More American gas than ever

Pedro Sánchez in Baghdad and Istanbul. José Manuel Albares in Washington. The Spanish government is busy abroad, while struggling domestically. Next Tuesday, there will be a language exam at the European Union's General Affairs Council, where the official status of Catalan, Basque, and Galician is scheduled to be put to a vote. Few countries want to offend with a veto, but the issue of national minorities is now a very sensitive issue in Eastern Europe. We saw it last Sunday in Romania. The Hungarian national minority turned the second round of the presidential elections around, giving victory to the pro-European candidate, Nicusor Dan . The Popular Party has been trying for months to prevent this vote, which, if favorable, could strengthen the government's fragile parliamentary majority. The PP and national minorities. That is the question.

Albares arrived on Friday for his first meeting in Washington with Secretary of State Marco Rubio with a calling card that has been little discussed these days. Spain has been purchasing significantly more liquefied natural gas from the United States since Donald Trump took office. Imports of Russian liquefied gas have decreased significantly. In the last four months, purchases of US LNG have quadrupled to 44% of the total, surpassing Algeria (30%), the main supplier since Pere Duran Farell created an energy bridge between the Sahara Desert and the port of Barcelona in 1969.

José Manuel Albares and Marco Rubio, last Friday in Washington

Kevin Wolf / AP-LaPresse

Gas is not purchased by the government. Not now, nor a year ago. Gas is not imported by the state, since Spain lacks a public hydrocarbon company, an instrument that Italy (Eni) has retained. The French state holds a golden share in Total, and the Portuguese government oversees Galp. Gas in Spain is purchased by private companies in the sector, and the details of their contracts are not even known to Enagás, a company dedicated exclusively to managing the reception and transmission network, with a 15% state stake.

The invisible hand of the market has decided to buy more gas from the United States, perfectly aligned with the Trump administration's demands to accelerate the export machinery. Buy more gas from us! This demand the European Commission has accepted in its tariff negotiation platform, an issue currently at a critical stage. LNG purchases from Russia have fallen to 13%. They reached over 21% last year. (Russian gas was not embargoed during the war in Ukraine, but oil was.)

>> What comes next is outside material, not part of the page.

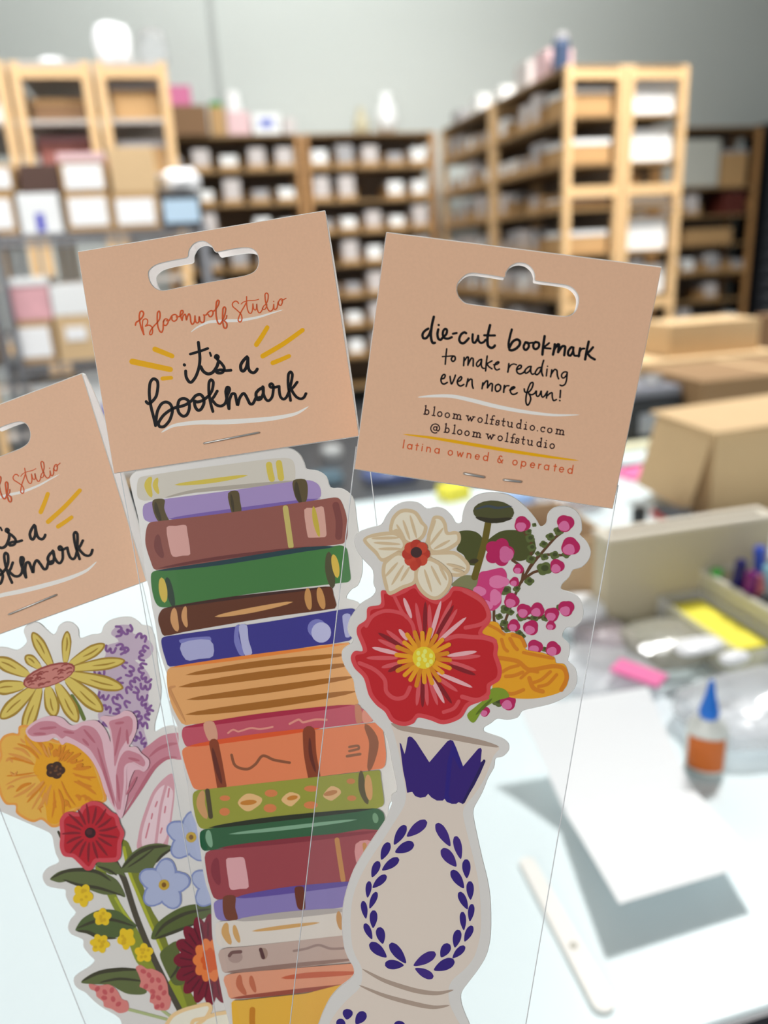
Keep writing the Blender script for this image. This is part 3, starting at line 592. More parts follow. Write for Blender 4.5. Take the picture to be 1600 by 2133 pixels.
class Pack:
    """one package: plane from 1/depth linear in the picture, s = s0 + bx*x + by*y pixels per 65 mm"""
    def __init__(s, s0, bx, by, cx, cy, label):
        s.k = (s0, bx, by); s.org = s.raw(cx, cy)
        a, b, c = s.raw(400, 800), s.raw(900, 800), s.raw(400, 1500)
        s.n = (b - a).cross(c - a).normalized()
        if s.n.dot(CAM - a) < 0: s.n = -s.n
        s.t = empty('packaged_bookmark', s.org, label, 'bookmark', 'bookmarks fanned out in clear sleeves')
        s.done = []; s.fat = 1.0
    def raw(s, x, y): return CAM + ray(x, y) * (0.065 / (s.k[0] + s.k[1] * x + s.k[2] * y))
    def p(s, x, y, h=0.0): return s.raw(x, y) + s.n * h - s.org
    def layer(s, pts):
        xs = [q[0] for q in pts]; ys = [q[1] for q in pts]; b = (min(xs), min(ys), max(xs), max(ys)); L = 0
        for c, l in s.done:
            if c[0] < b[2] and c[2] > b[0] and c[1] < b[3] and c[3] > b[1] and l > L: L = l
        s.done.append((b, L + 1)); return L + 1
    # --- flat print
    def poly(s, m, fr, pts, rgb, smooth=True, n=5):
        q = PX(fr, pts); q = crom(q, True, n) if smooth else q
        s.fill(m, q, rgb if not isinstance(rgb, tuple) else ink(rgb))
    def fill(s, m, q, material):
        h = s.base + STEP * s.layer(q)
        tri = tessellate_polygon([[Vector((x, y, 0)) for x, y in q]])
        m.add([s.p(x, y, h) for x, y in q], [t if s.ccw(q, t) else t[::-1] for t in tri], material)
    def ccw(s, q, t):
        a, b, c = (q[i] for i in t[:3]); return (b[0]-a[0])*(c[1]-a[1])-(b[1]-a[1])*(c[0]-a[0]) < 0
    def line(s, m, fr, pts, w, rgb, taper=(1, 1), mid=None, n=5):
        """stroke; w in units of the frame; taper = width at start and end; mid = lens shape"""
        k = FR[fr][2]; q = crom(PX(fr, pts), False, n); w = w / k / 2 * s.fat; N = len(q); l = []; r_ = []
        for i, (x, y) in enumerate(q):
            ax, ay = q[max(i - 1, 0)]; cx, cy = q[min(i + 1, N - 1)]; tx, ty = cx - ax, cy - ay; ll = math.hypot(tx, ty) or 1
            t = i / (N - 1)
            ww = w * (math.sin(math.pi * min(1, max(0, t))) ** 0.6 * 0.97 + 0.03 if mid else taper[0] + (taper[1] - taper[0]) * t)
            l.append((x + ty / ll * ww, y - tx / ll * ww)); r_.append((x - ty / ll * ww, y + tx / ll * ww))
        h = s.base + STEP * s.layer(l + r_); mt = ink(rgb) if isinstance(rgb, tuple) else rgb
        vs = [s.p(x, y, h) for x, y in l] + [s.p(x, y, h) for x, y in r_]
        m.add(vs, [(i, N + i, N + i + 1, i + 1) for i in range(N - 1)], mt)
        if not mid:
            for i0, i1, ww in ((0, 1, w * taper[0]), (N - 1, N - 2, w * taper[1])):
                if ww < 0.2: continue
                x, y = q[i0]; a0 = math.atan2(y - q[i1][1], x - q[i1][0])
                m.add([s.p(x + ww * math.cos(a0 + math.pi * (a / 5 - 0.5)), y + ww * math.sin(a0 + math.pi * (a / 5 - 0.5)), h) for a in range(6)], [tuple(range(5, -1, -1))], mt)
    def ell(s, m, fr, x, y, rx, ry, rgb, rot=0.0, n=18, lob=0, amp=0.0, ph=0.0):
        pts = []
        if lob: n = lob * 8
        for i in range(n):
            a = 2 * math.pi * i / n; k = 1 + (amp * (abs(math.cos(lob * a / 2 + ph)) - 0.6) if lob else 0)
            u, v = rx * k * math.cos(a), ry * k * math.sin(a)
            pts.append((x + u * math.cos(rot) - v * math.sin(rot), y + u * math.sin(rot) + v * math.cos(rot)))
        s.fill(m, PX(fr, pts), ink(rgb) if isinstance(rgb, tuple) else rgb)
    # --- solid sheets
    def slab(s, m, outer, hole, h, th, face, back, rim, bend=None, grid=0, rimout=1.4, backrim=None):
        """sheet with thickness: outline and hole in pixels; bend(x, y) -> extra offset behind the plane"""
        bend = bend or (lambda x, y: 0.0); pts = list(outer); ed = [(i, (i + 1) % len(outer)) for i in range(len(outer))]
        if hole: k = len(pts); pts += hole; ed += [(k + i, k + (i + 1) % len(hole)) for i in range(len(hole))]
        if grid:
            xs = [q[0] for q in outer]; ys = [q[1] for q in outer]; y = min(ys) + grid
            hg = grow(hole, 3) if hole else None; og = grow(outer, -3)
            while y < max(ys):
                x = min(xs) + grid
                while x < max(xs):
                    if inside((x, y), og) and not (hg and inside((x, y), hg)): pts.append((x, y))
                    x += grid
                y += grid
        r = delaunay_2d_cdt([Vector(q) for q in pts], ed, [], 0, 1e-4)
        vv = [tuple(q) for q in r[0]]; tris = []
        for f in r[2]:
            c = (sum(vv[i][0] for i in f) / len(f), sum(vv[i][1] for i in f) / len(f))
            if inside(c, outer) and not (hole and inside(c, hole)):
                tris.append(tuple(f) if s.ccw(vv, f) else tuple(f)[::-1])
        m.add([s.p(x, y, h - bend(x, y)) for x, y in vv], tris, face)
        if back: m.add([s.p(x, y, h - th - bend(x, y)) for x, y in vv], [t[::-1] for t in tris], back)
        for ring, sg in ((outer, 1), (hole, -1)):
            if not ring: continue
            o2 = grow(ring, rimout * sg); n = len(ring)
            m.add([s.p(x, y, h - bend(x, y)) for x, y in ring] + [s.p(x, y, h - th - bend(x, y)) for x, y in o2],
                  [(i, (i + 1) % n, n + (i + 1) % n, n + i) for i in range(n)], rim)
    def header(s, q, hole, gap, back_same=False):
        """folded header card: q = corners TL TR BR BL in pixels"""
        def dens(a, b, n): return [(a[0] + (b[0] - a[0]) * i / n, a[1] + (b[1] - a[1]) * i / n) for i in range(n)]
        outer = dens(q[0], q[1], 16) + dens(q[1], q[2], 16) + dens(q[2], q[3], 16) + dens(q[3], q[0], 16)
        ux, uy = ((q[3][0] + q[2][0] - q[0][0] - q[1][0]) / 2, (q[3][1] + q[2][1] - q[0][1] - q[1][1]) / 2); L2 = ux * ux + uy * uy
        tx, ty = (q[0][0] + q[1][0]) / 2, (q[0][1] + q[1][1]) / 2
        def bend(x, y):
            v = min(1, max(0, ((x - tx) * ux + (y - ty) * uy) / L2)); return gap * math.sqrt(max(0, math.sin(math.pi * v)))
        m = MB(); s.slab(m, outer, hole, 0.0014, 0.0003, PEACH, WHITE, EDGE, rimout=1.7)
        s.slab(m, outer, hole, -0.0012, 0.0002, INNER, None, EDGE, bend=bend, grid=24, rimout=0.6)
        n = 16; top = outer[:17]; m2 = MB()
        vs = []; prof = [(0.0014, 0), (0.0012, 2.0), (0.0, 3.2), (-0.0012, 2.0), (-0.0015, 0)]
        d = (-ux / math.sqrt(L2), -uy / math.sqrt(L2))
        for h_, o_ in prof: vs += [s.p(x + d[0] * o_, y + d[1] * o_, h_) for x, y in top]
        m.add(vs, [(j * 17 + i, (j + 1) * 17 + i, (j + 1) * 17 + i + 1, j * 17 + i + 1) for j in range(4) for i in range(16)], EDGE)
        s.card = m.build('header_card', s.t); s.base = 0.0014; s.done = []
    def sleeve(s, tl, tr, br, bl, nx=10, ny=44):
        m = MB()
        def grid(h, wav, flip):
            vs = []; fs = []
            for j in range(ny + 1):
                v = j / ny
                for i in range(nx + 1):
                    u = i / nx; x = (tl[0] + (tr[0] - tl[0]) * u) * (1 - v) + (bl[0] + (br[0] - bl[0]) * u) * v; y = (tl[1] + (tr[1] - tl[1]) * u) * (1 - v) + (bl[1] + (br[1] - bl[1]) * u) * v
                    e = min(1, 6 * min(u, 1 - u)); vs.append(s.p(x, y, (h + wav * math.sin(9 * u + 5 * v + h * 9000) * math.sin(3 * u + 11 * v)) * e))
            for j in range(ny):
                for i in range(nx): f = (j*(nx+1)+i, (j+1)*(nx+1)+i, (j+1)*(nx+1)+i+1, j*(nx+1)+i+1); fs.append(f[::-1] if flip else f)
            m.add(vs, fs, SLEEVE)
        grid(0.0009, 0.00012, False); grid(-0.0009, 0.00012, True)
        o = m.build('clear_sleeve', s.t, smooth=True)
        for a, b in ((tl, bl), (tr, br)):
            pts = [s.p(a[0] + (b[0] - a[0]) * i / 30, a[1] + (b[1] - a[1]) * i / 30, 0) for i in range(31)]
            MB().tube(pts, 0.00014, SEAM, 6).build('sleeve_edge', s.t, smooth=True)
    def sticker(s, outer, h=0.0):
        m = MB(); s.slab(m, outer, None, h, 0.0003, STICK, STICK, EDGE, rimout=1.4)
        s.card = m.build('die_cut_bookmark', s.t); s.base = h; s.done = []
    def art(s, name, m, label=None):
        o = m.build(name, s.card)
        if label: o['label'] = label
        return o
    def staple(s, a, b, h=0.0019, r=0.00027, name='staple'):
        a_, b_ = s.p(*a, h), s.p(*b, h); d = (b_ - a_).normalized() * 0.0004
        MB().tube([a_ - s.n * 0.0012, a_ + d * 0.2 - s.n * 0.0003, a_ + d, b_ - d, b_ - d * 0.2 - s.n * 0.0003, b_ - s.n * 0.0012], r, SILVER, 8).build(name, s.t, smooth=True)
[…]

US LNG imports up, Russian liquefied gas purchases down

Spain is currently consuming more gas as a result of the devastating blackout on April 28th. The regulated electricity tariff could rise by four euros as a result. While the events are being clarified, Red Eléctrica has increased the share of combined-cycle gas plants in electricity generation to strengthen the system's stability. More turbines and a lower share of renewables are being deployed, while a phenomenal political, ideological, and media battle is taking place on four fronts: the investigation into what happened, the definition of the optimal weight of renewables in the model, the continuation or rejection of nuclear energy, and the lack of connections to the European market through France.

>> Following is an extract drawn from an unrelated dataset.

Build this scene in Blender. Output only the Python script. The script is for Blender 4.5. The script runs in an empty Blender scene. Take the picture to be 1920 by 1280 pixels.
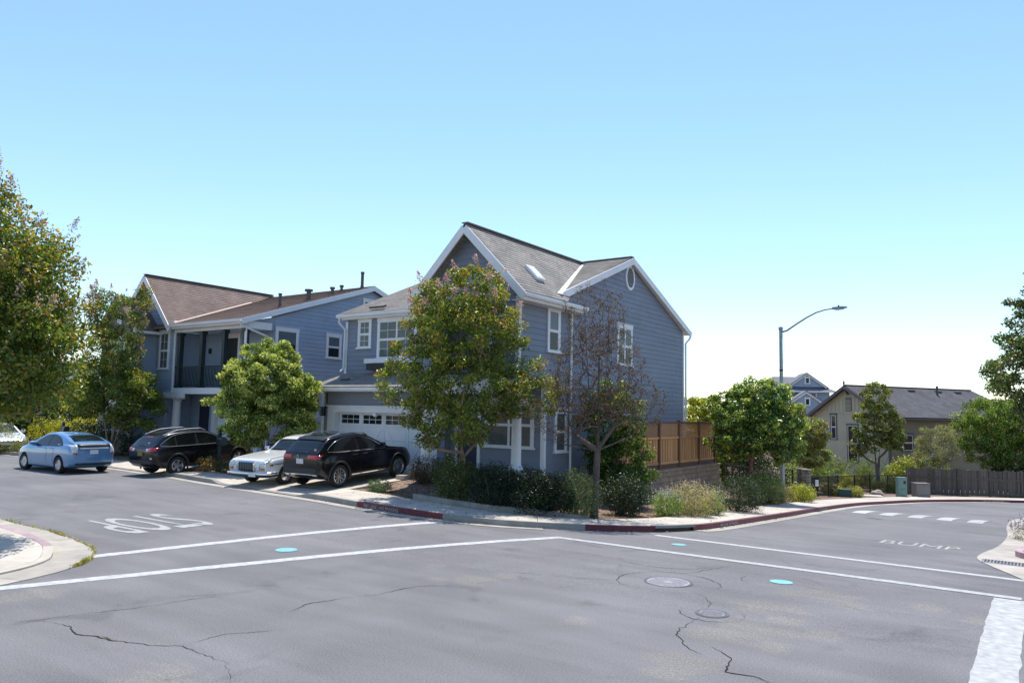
import bpy, bmesh, math, random
import numpy as np
from mathutils import Vector, Matrix

# ------------------------------------------------------------------ camera, sky, sun, exposure
# World frame: +X runs along the house fronts (to the right), +Y runs away from the left street, +Z up, metres.
SC = bpy.context.scene
COL = SC.collection
YAW = math.radians(35.0)          # the camera looks 35 deg to the left of +Y
PITCH = math.atan(132 / 1416.0)
ROLL = 0.0202
FPX = 1416.0                      # focal length in pixels of a 1920 px wide frame
CAM = Vector((0, 0, 2.6))
_yaw = Matrix.Rotation(YAW, 3, 'Z')
_F = _yaw @ Vector((0, math.cos(PITCH), math.sin(PITCH)))
_U0 = _yaw @ Vector((0, -math.sin(PITCH), math.cos(PITCH)))
_R0 = _yaw @ Vector((1, 0, 0))
_R = _R0 * math.cos(ROLL) + _U0 * math.sin(ROLL)
_U = _U0 * math.cos(ROLL) - _R0 * math.sin(ROLL)
cam_d = bpy.data.cameras.new('camera')
cam_d.sensor_width = 36.0
cam_d.lens = 36.0 * FPX / 1920.0
cam_d.clip_start = 0.1
cam_d.clip_end = 3000.0
cam = bpy.data.objects.new('camera', cam_d)
COL.objects.link(cam)
m3 = Matrix((_R, _U, -_F)).transposed()
cam.matrix_world = Matrix.Translation(CAM) @ m3.to_4x4()
SC.camera = cam

SUN_EL = math.radians(68.0)
_s2 = _yaw @ Vector((0.10, 0.995, 0)).normalized()      # horizontal direction towards the sun
SUN_DIR = Vector((_s2.x * math.cos(SUN_EL), _s2.y * math.cos(SUN_EL), math.sin(SUN_EL)))
world = bpy.data.worlds.new('World')
SC.world = world
world.use_nodes = True
wn = world.node_tree.nodes
wl = world.node_tree.links
bg = wn['Background']
sky = wn.new('ShaderNodeTexSky')
sky.sky_type = 'NISHITA'
sky.sun_disc = False
sky.sun_elevation = SUN_EL
sky.sun_rotation = math.atan2(SUN_DIR.x, SUN_DIR.y)
sky.air_density = 1.35
sky.dust_density = 0.1
sky.ozone_density = 5.0
sky.altitude = 900.0
wl.new(sky.outputs['Color'], bg.inputs['Color'])
bg.inputs['Strength'].default_value = 0.15
sun_d = bpy.data.lights.new('sun', 'SUN')
sun_d.energy = 4.4
sun_d.angle = math.radians(0.53)
sun_d.color = (1.0, 0.955, 0.88)
sun = bpy.data.objects.new('sun', sun_d)
COL.objects.link(sun)
sun.rotation_euler = SUN_DIR.to_track_quat('Z', 'Y').to_euler()
SC.view_settings.view_transform = 'Standard'
SC.view_settings.look = 'None'
SC.view_settings.exposure = 0.5
SC.view_settings.gamma = 1.0
SC.view_settings.use_curve_mapping = False
SC.cycles.max_bounces = 8
SC.cycles.transparent_max_bounces = 12
SC.cycles.sample_clamp_indirect = 6.0
SC.cycles.use_denoising = True

# ------------------------------------------------------------------ helpers
RNG = random.Random(7)

def ray(px, py):
    return _F + _R * ((px - 960) / FPX) + _U * ((640 - py) / FPX)

_fwd = _yaw @ Vector((0, 1, 0))

def at(px, py, depth):
    """world point on the sight line of a photo pixel, `depth` metres in front of the camera"""
    d = ray(px, py)
    return CAM + d * (depth / d.dot(_fwd))

def smooth01(a, b, x):
    x = np.clip((np.asarray(x, dtype=float) - a) / (b - a), 0, 1)
    return x * x * (3 - 2 * x)

def fall(s):
    s = np.asarray(s, dtype=float)
    h = np.zeros_like(s)
    h = np.where(s >= 9, -.06 * (s - 9) ** 2 / 16, h)
    h = np.where(s >= 17, -.06 * (s - 13), h)
    q = s - 44
    h = np.where(s >= 44, -1.86 - .06 * q + .03 * q * q / 8, h)
    h = np.where(s >= 48, -2.04 - .03 * (s - 48), h)
    h = np.where(s >= 70, -2.7, h)
    return h

def G(t, s):
    """street level: flat by the houses, falling away down the right-hand street"""
    sh = 25 * smooth01(34, 46, s)
    r = fall(s) * smooth01(0, 7, np.asarray(t, dtype=float) + 17 + sh)
    return float(r) if np.ndim(r) == 0 else r

def gnd(px, py, dz=0.0):
    d = ray(px, py)
    k = 3.0
    while k < 140:
        P = CAM + d * k
        if P.z < G(P.x, P.y) + dz:
            return P
        k += 0.04
    return P

def tag(o, label=None, cat=None, group=None, kind=None):
    if label: o['label'] = label
    if cat: o['category'] = cat
    if group: o['group'] = group
    if kind: o['kind'] = kind
    return o

class Thing:
    """an Empty at the thing's base; parts are parented to it"""
    def __init__(self, name, label, cat, base=(0, 0, 0), rz=0.0, group=None):
        o = bpy.data.objects.new(name, None)
        o.empty_display_size = 0.3
        COL.objects.link(o)
        o.location = base
        o.rotation_euler = (0, 0, rz)
        self.o = o
        self.base = Vector(base)
        self.rz = rz
        tag(o, label, cat, group)

class MB:
    """collects faces, then links them as one mesh object"""
    def __init__(self):
        self.v = []
        self.f = []
        self.uv = None
    def add(self, vs, fs):
        n = len(self.v)
        self.v += [tuple(p) for p in vs]
        self.f += [tuple(i + n for i in f) for f in fs]
        return self
    def box(self, x0, x1, y0, y1, z0, z1):
        return self.add([(x0, y0, z0), (x1, y0, z0), (x1, y1, z0), (x0, y1, z0), (x0, y0, z1), (x1, y0, z1), (x1, y1, z1), (x0, y1, z1)],
                        [(0, 3, 2, 1), (4, 5, 6, 7), (0, 1, 5, 4), (1, 2, 6, 5), (2, 3, 7, 6), (3, 0, 4, 7)])
    def prism(self, poly, vec):
        """3D polygon extruded by vec"""
        n = len(poly)
        a = [Vector(p) for p in poly]
        b = [p + Vector(vec) for p in a]
        fs = [tuple(range(n)), tuple(range(2 * n - 1, n - 1, -1))]
        fs += [(i, i + n, (i + 1) % n + n, (i + 1) % n) for i in range(n)]
        return self.add(a + b, fs)
    def beam(self, p0, p1, w, h, up=(0, 0, 1)):
        """bar from p0 to p1; w sideways, h along up, centred"""
        p0, p1 = Vector(p0), Vector(p1)
        d = (p1 - p0).normalized()
        u = Vector(up)
        u = (u - d * u.dot(d)).normalized()
        s = d.cross(u) * (w / 2)
        u = u * (h / 2)
        vs = []
        for p in (p0, p1):
            vs += [p - s - u, p + s - u, p + s + u, p - s + u]
        return self.add(vs, [(0, 1, 2, 3), (7, 6, 5, 4), (0, 4, 5, 1), (1, 5, 6, 2), (2, 6, 7, 3), (3, 7, 4, 0)])
    def tube(self, path, radii, n=8, cap=True):
        path = [Vector(p) for p in path]
        if not isinstance(radii, (list, tuple)): radii = [radii] * len(path)
        d0 = (path[1] - path[0]).normalized()
        a = Vector((1, 0, 0)) if abs(d0.x) < 0.8 else Vector((0, 1, 0))
        a = (a - d0 * a.dot(d0)).normalized()
        rings = []
        for i, p in enumerate(path):
            d = (path[min(i + 1, len(path) - 1)] - path[max(i - 1, 0)]).normalized()
            a = (a - d * a.dot(d))
            a = a.normalized() if a.length > 1e-6 else d.orthogonal().normalized()
            b = d.cross(a)
            rings.append([p + (a * math.cos(2 * math.pi * k / n) + b * math.sin(2 * math.pi * k / n)) * radii[i] for k in range(n)])
        vs = [q for r_ in rings for q in r_]
        fs = []
        for i in range(len(path) - 1):
            for k in range(n):
                k2 = (k + 1) % n
                fs.append((i * n + k, i * n + k2, (i + 1) * n + k2, (i + 1) * n + k))
        if cap:
            fs.append(tuple(range(n - 1, -1, -1)))
            m = (len(path) - 1) * n
            fs.append(tuple(range(m, m + n)))
        return self.add(vs, fs)
    def lathe(self, prof, c, n=24, axis='z'):
        """profile of (r, h) turned round an axis through c"""
        vs, fs = [], []
        c = Vector(c)
        for r_, h in prof:
            for k in range(n):
                a = 2 * math.pi * k / n
                if axis == 'z': p = Vector((r_ * math.cos(a), r_ * math.sin(a), h))
                elif axis == 'y': p = Vector((r_ * math.cos(a), h, r_ * math.sin(a)))
                else: p = Vector((h, r_ * math.cos(a), r_ * math.sin(a)))
                vs.append(c + p)
        for i in range(len(prof) - 1):
            for k in range(n):
                k2 = (k + 1) % n
                fs.append((i * n + k, i * n + k2, (i + 1) * n + k2, (i + 1) * n + k))
        return self.add(vs, fs)
    def mesh(self, name, off=None):
        me = bpy.data.meshes.new(name)
        vs = self.v
        if off is not None:
            ox, oy, oz = off
            vs = [(x - ox, y - oy, z - oz) for x, y, z in vs]
        me.from_pydata(vs, [], self.f)
        return me
    def build(self, name, mat, parent=None, smooth=None, off=None, fix=True):
        """parent: Thing (verts are given in world axes, shifted by its base), Object, or None"""
        if isinstance(parent, Thing):
            off = parent.base if (off is None and parent.rz == 0.0) else off
            po = parent.o
        else:
            po = parent
            if off is None and po is not None:
                off = root_base(po)
        me = self.mesh(name, off)
        if fix:
            bm = bmesh.new()
            bm.from_mesh(me)
            bmesh.ops.recalc_face_normals(bm, faces=bm.faces)
            bm.to_mesh(me)
            bm.free()
        return link(name, me, mat, po, smooth)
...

Donald Trump has intervened. In his latest presidential order to boost nuclear energy, he alludes to the blackout in Spain and Portugal. The British conservative newspaper The Daily Telegraph , citing anonymous European sources, has reported that the blackout was the result of an experiment by the Spanish government to maximize renewable energy production and silence pro-nuclear views, a version being spread sotto voce by some Spanish electricity companies. The blackout could be the death knell for the left in Spain, says the newspaper, which was the unofficial mouthpiece of the British Conservative Party. The Spanish blackout is an international issue.

France has taken badly the Congress's rejection of the new friendship treaty with Spain

More electricity connections with France. It's not easy to demand them with the new friendship treaty between Spain and France sitting in a trash can in the Congress of Deputies. Last week, the agreement signed two years ago in Barcelona was supposed to be ratified, but the PP sided with Vox, while Junts and Podemos abstained. The right believes that one of the points of the agreement—the possible participation of French ministers in regular meetings of the Spanish Council of Ministers, and vice versa—reduces Spanish national sovereignty. Always the Question.

A year of joint diplomatic work has been thrown into the trash. This is unprecedented news that the Madrid press has barely covered, as if they were embarrassed. French diplomacy remains silent, but it has taken it badly. They don't understand why the government brought the treaty to Congress without prior guarantees. "In Paris, they have taken note of the PP's attitude," comment sources with extensive knowledge of French politics.

Domestic and foreign policy are more intertwined than ever as the engines of the Spanish crisis return to full speed.